Roughly how much do you need to grind down to make it fit? I've not gotten dimensioned drawings on various alternators yet - still workin' on that...
 
ehall said:
Yep, that's the rear bracket. You also have to grind the front bracket the same amount.

That is exactly what I did 2 years ago and repeated on the front bracket. I have of some others who take a grinder to the alternator case. This is OK except it make replacing the alternator another costom project. Doing it this way make replacing the alternator a simple drop in replacement.
Yes 5-90 the entire alternator is larger than the stock 90 AMP that are standard on the XJ.
I prefer this rather than upgrading the 90 AMP unit. My experiances with these are that they need a higher RPM in order to have any usable output. The larger replacement have a very high output at idle (I do not remember the specs). This was needed when I installed my dual electric fans that are power hungry.
 
The rear bracket provides 100% of the support for the alternator, the front bracket is just a clamp that holds the alternator to the rear bracket.

If you look at the pic above, you see a tube with the oval stamp on it which is a threaded arm for one of the alternator feet (this is the top bolt that you have to remove the battery to access). There is another mounting arm at the bottom (it's behind the hard line that is blocking the pic) too. You can also see three studs coming out the front, and those go through the engine and into the rear bracket, and provide a mounting point for the front bracket.

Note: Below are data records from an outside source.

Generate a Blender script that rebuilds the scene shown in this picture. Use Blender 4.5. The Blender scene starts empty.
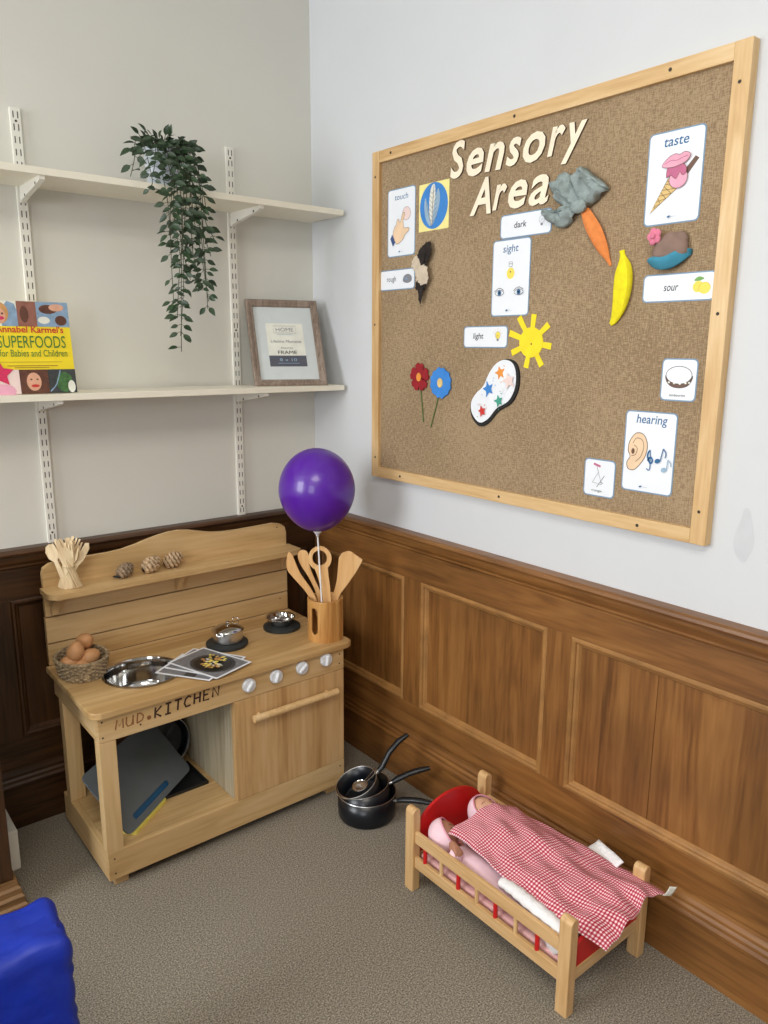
import bpy, bmesh, math, random
from mathutils import Vector, Matrix
C = bpy.context.scene.collection
PI = math.pi
random.seed(7)
V = Vector

# ------------------------------------------------------------------ camera
cam_data = bpy.data.cameras.new('camera'); cam = bpy.data.objects.new('camera', cam_data); C.objects.link(cam)
right = V((0.7776596, -0.62866075, 0.00558607)); up = V((0.12850367, 0.16764549, 0.97743634)); fwd = V((0.61541234, 0.75939492, -0.21115634))
m = Matrix((right, up, -fwd)).transposed().to_4x4(); m.translation = V((-1.6072, -2.4003, 1.4816)); cam.matrix_world = m
cam_data.sensor_fit = 'VERTICAL'; cam_data.sensor_height = 24.0; cam_data.lens = 24.0 * 762.836 / 1024.0
cam_data.clip_start = 0.02
bpy.context.scene.camera = cam
# ------------------------------------------------------------------ world, lights, exposure
vs = bpy.context.scene.view_settings
bpy.context.scene.display_settings.display_device = 'sRGB'
vs.view_transform = 'Standard'; vs.look = 'None'; vs.gamma = 1.0; vs.use_curve_mapping = False
vs.exposure = 0.42
world = bpy.data.worlds.new('world'); bpy.context.scene.world = world; world.use_nodes = True
bg = world.node_tree.nodes['Background']; bg.inputs[0].default_value = (0.75, 0.86, 1.0, 1); bg.inputs[1].default_value = 1.0
def area(name, loc, target, sx, sy, power, col):
    d = bpy.data.lights.new(name, 'AREA'); d.shape = 'RECTANGLE'; d.size = sx; d.size_y = sy; d.energy = power; d.color = col
    o = bpy.data.objects.new(name, d); C.objects.link(o); o.location = loc
    o.rotation_euler = (V(target) - V(loc)).to_track_quat('-Z', 'Y').to_euler(); return o
area('window_daylight', (-4.02, -0.75, 1.85), (0, -0.95, 1.2), 1.2, 1.5, 58, (0.93, 0.96, 1.0))
area('window_daylight', (-4.02, -3.6, 1.75), (0, -3.0, 1.2), 1.5, 1.5, 34, (0.93, 0.96, 1.0))
area('overhead_fill_light', (-2.0, -2.6, 2.9), (-2.0, -2.6, 0), 1.2, 1.2, 34, (1.0, 0.93, 0.82))  # soft warm fill added overhead, no lamp fitting belongs to it

# ------------------------------------------------------------------ materials
def lin(r, g, b):
    f = lambda c: (c/255/12.92) if c/255 <= 0.04045 else ((c/255+0.055)/1.055)**2.4
    return (f(r), f(g), f(b), 1)
def newmat(name):
    mt = bpy.data.materials.new(name); mt.use_nodes = True
    nt = mt.node_tree; return mt, nt, nt.nodes['Principled BSDF']
def N(nt, typ, **kw):
    n = nt.nodes.new(typ)
    for k, v in kw.items(): setattr(n, k, v)
    return n
def plain(name, col, rough=0.6, metal=0.0, var=0.06, scale=30, bump=0.0, spec=0.5, coat=0):
    mt, nt, p = newmat(name)
    tc = N(nt, 'ShaderNodeTexCoord'); no = N(nt, 'ShaderNodeTexNoise'); no.inputs['Scale'].default_value = scale; no.inputs['Detail'].default_value = 4
    nt.links.new(tc.outputs['Object'], no.inputs['Vector'])
    rp = N(nt, 'ShaderNodeValToRGB'); c = col
    rp.color_ramp.elements[0].position = 0.3; rp.color_ramp.elements[1].position = 0.7
    rp.color_ramp.elements[0].color = tuple(min(1, x*(1-var)) for x in c[:3]) + (1,)
    rp.color_ramp.elements[1].color = tuple(min(1, x*(1+var)) for x in c[:3]) + (1,)
    nt.links.new(no.outputs['Fac'], rp.inputs['Fac']); nt.links.new(rp.outputs['Color'], p.inputs['Base Color'])
    p.inputs['Roughness'].default_value = rough; p.inputs['Metallic'].default_value = metal
    p.inputs['Specular IOR Level'].default_value = spec; p.inputs['Coat Weight'].default_value = coat
    if bump:
        b = N(nt, 'ShaderNodeBump'); b.inputs['Strength'].default_value = bump; b.inputs['Distance'].default_value = 0.004
        nt.links.new(no.outputs['Fac'], b.inputs['Height']); nt.links.new(b.outputs['Normal'], p.inputs['Normal'])
    return mt
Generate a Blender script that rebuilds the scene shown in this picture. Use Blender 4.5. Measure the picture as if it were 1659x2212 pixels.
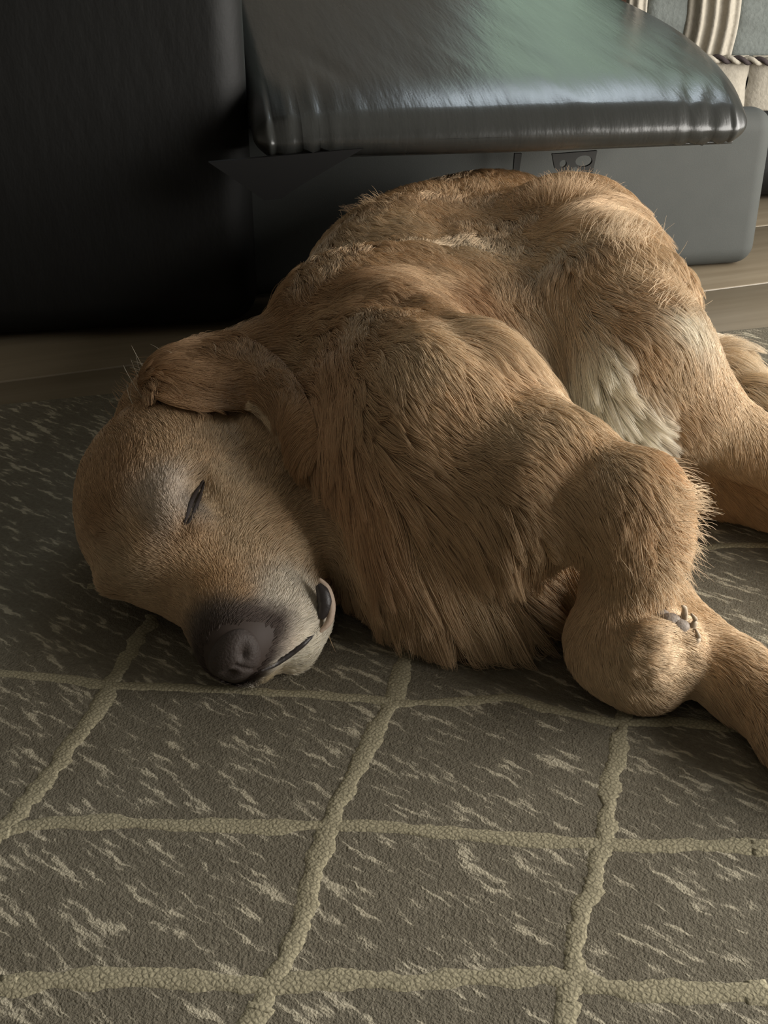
import bpy, bmesh, math, random
import numpy as np
from mathutils import Vector, Matrix
from mathutils.bvhtree import BVHTree
from mathutils.kdtree import KDTree

for _o in list(bpy.data.objects):
    bpy.data.objects.remove(_o)
SC = bpy.context.scene
COL = SC.collection
rng = np.random.default_rng(7)
random.seed(7)

# ------------------------------------------------------------------ camera, light, exposure
CAM_H, CAM_PITCH, FPX, CX, CY = 0.4164, math.radians(28.475), 2500.0, 829.5, 1106.0
cd = bpy.data.cameras.new('camera')
cam = bpy.data.objects.new('camera', cd)
COL.objects.link(cam)
cam.location = (0, 0, CAM_H)
cam.rotation_euler = (math.pi / 2 - CAM_PITCH, 0, 0)
cd.sensor_fit = 'HORIZONTAL'
cd.sensor_width = 36.0
cd.lens = FPX / 1659.0 * 36.0
cd.clip_start = 0.02
SC.camera = cam

SC.view_settings.view_transform = 'Standard'
SC.view_settings.look = 'None'
SC.view_settings.gamma = 1.0
SC.view_settings.use_curve_mapping = False
SC.view_settings.exposure = 0.0

w = bpy.data.worlds.new('world')
SC.world = w
w.use_nodes = True
w.node_tree.nodes['Background'].inputs[0].default_value = (0.75, 0.85, 1.0, 1)
w.node_tree.nodes['Background'].inputs[1].default_value = 0.35


def area(name, loc, target, sx, sy, power, col):
    ld = bpy.data.lights.new(name, 'AREA')
    ld.shape = 'RECTANGLE'
    ld.size, ld.size_y, ld.energy, ld.color = sx, sy, power, col
    o = bpy.data.objects.new(name, ld)
    COL.objects.link(o)
    o.location = loc
    o.rotation_euler = (Vector(target) - Vector(loc)).to_track_quat('-Z', 'Y').to_euler()
    return o


# daylight that comes in through the two windows (trees fill the lower half of the far one)
area('daylight_sky', (0.70, 2.96, 1.90), (0.70, 0, 1.90), 0.95, 0.32, 12.0, (0.80, 0.91, 1.0))
area('daylight_trees', (0.70, 2.96, 1.02), (0.70, 0, 1.02), 0.90, 0.95, 2.2, (0.58, 0.86, 0.50))
area('daylight_side', (1.26, 0.60, 0.50), (0, 0.60, 0.50), 1.7, 0.82, 57.0, (1.0, 0.96, 0.90))

SC.cycles_curves.shape = 'RIBBONS'
SC.cycles.max_bounces = 6


# ------------------------------------------------------------------ helpers
FW = np.array([0, math.cos(CAM_PITCH), -math.sin(CAM_PITCH)])
UPV = np.array([0, math.sin(CAM_PITCH), math.cos(CAM_PITCH)])
CAM = np.array([0, 0, CAM_H])


def ray(px, py):
    d = FW + np.array([1.0, 0, 0]) * (px - CX) / FPX - UPV * (py - CY) / FPX
    return d / np.linalg.norm(d)


def P(px, py, z):
    d = ray(px, py)
    return CAM + d * ((z - CAM_H) / d[2])


def tag(o, label=None, cat=None, group=None, kind=None):
    if label: o['label'] = label
    if cat: o['category'] = cat
    if group: o['group'] = group
    if kind: o['kind'] = kind
    return o


def link(name, me, mat=None, parent=None, smooth=True):
    o = bpy.data.objects.new(name, me)
    COL.objects.link(o)
    if mat:
        me.materials.append(mat)
    if smooth and isinstance(me, bpy.types.Mesh):
        me.polygons.foreach_set('use_smooth', [True] * len(me.polygons))
    if parent:
        o.parent = parent
        if isinstance(parent.matrix_world, Matrix):
            o.matrix_parent_inverse = Matrix.Identity(4)
    return o


def mesh(name, verts, faces):
    me = bpy.data.meshes.new(name)
    me.from_pydata([tuple(map(float, v)) for v in verts], [], [tuple(map(int, f)) for f in faces])
    me.update()
    return me


def bm_mesh(name, bm):
    bmesh.ops.recalc_face_normals(bm, faces=bm.faces)
    me = bpy.data.meshes.new(name)
    bm.to_mesh(me)
    bm.free()
    return me


def empty(name, loc=(0, 0, 0), rz=0.0):
    o = bpy.data.objects.new(name, None)
    COL.objects.link(o)
    o.location = loc
    o.rotation_euler = (0, 0, rz)
    o.empty_display_size = 0.05
    return o


def box(lo, hi, bevel=0.0, seg=3):
    bm = bmesh.new()
    bmesh.ops.create_cube(bm, size=1.0)
    lo, hi = Vector(lo), Vector(hi)
    for v in bm.verts:
        v.co = Vector(((lo[i] + hi[i]) / 2 + v.co[i] * (hi[i] - lo[i])) for i in range(3))
    if bevel:
        bmesh.ops.bevel(bm, geom=list(bm.edges), offset=bevel, segments=seg, profile=0.5, affect='EDGES')
    return bm


def sweep(pts, radii, n=10, flat=1.0, upv=(0, 0, 1), cap=True):
    """closed tube along pts; flat scales it along upv"""
    pts = np.array(pts, float)
    radii = np.broadcast_to(np.array(radii, float), (len(pts),))
    t = np.gradient(pts, axis=0)
    t /= np.linalg.norm(t, axis=1)[:, None] + 1e-12
    upv = np.array(upv, float)
    vs, fs = [], []
    for p, d, r in zip(pts, t, radii):
        s = np.cross(d, upv)
        if np.linalg.norm(s) < 1e-4:
            s = np.cross(d, (1, 0, 0))
        s /= np.linalg.norm(s)
        u = np.cross(s, d)
        for k in range(n):
            a = 2 * math.pi * k / n
            vs.append(p + r * (math.cos(a) * s + flat * math.sin(a) * u))
    m = len(pts)
    for i in range(m - 1):
        for k in range(n):
            k2 = (k + 1) % n
            fs.append((i * n + k, i * n + k2, (i + 1) * n + k2, (i + 1) * n + k))
    if cap:
        fs.append(tuple(range(n))[::-1])
        fs.append(tuple((m - 1) * n + k for k in range(n)))
    return vs, fs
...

The mounting points of the front and rear brackets are in the same place, but the brackets will not close around the larger alternator because the brackets were designed to accommodate a smaller shell. IN order to get everything together you have to cut/grind the center part of both brackets, at which point the brackets can come back together and provide their clamping action again. All you need to do is make room for the brackets to close up again. However there is a lot of material that has to be removed to make that work. I would say that I had to cut somewhere close to 2" from the center part, and maybe more.
 
I am not sure about the measurements (2") but I did take the aluminium bracket off and clearanced it with an angle grinder until the alternator fit. Afetr the bracket was bolted back on the engine, I had to grind a little more from the block and timing cover. I did nothing to the front (pressed) steel bracket. This as you know only help to sandwich the alternator between itself and the rear bracket. The rear bracket in my mind carries the entire alternator.
 
I just did the 136 amp alt upgrade and didn't touch the front bracket. I just kept grinding at the back mount until the alt would fit. It seemed like I had to take off the casting markes and grind down the bumps where the bolts go through. It wasn't much at all
 
I just got done swapping the 136 amp alt. in which went well but I had a question on if I would upgrade the main feed wire from the alternator what size fuse should I put in there?
Thanks
 
snow580 said:
I just got done swapping the 136 amp alt. in which went well but I had a question on if I would upgrade the main feed wire from the alternator what size fuse should I put in there?
Thanks

Best you'll probably be able to find is a 150A in ANL or AGU (I offer and use ANL fuses - I don't like glass underhood.)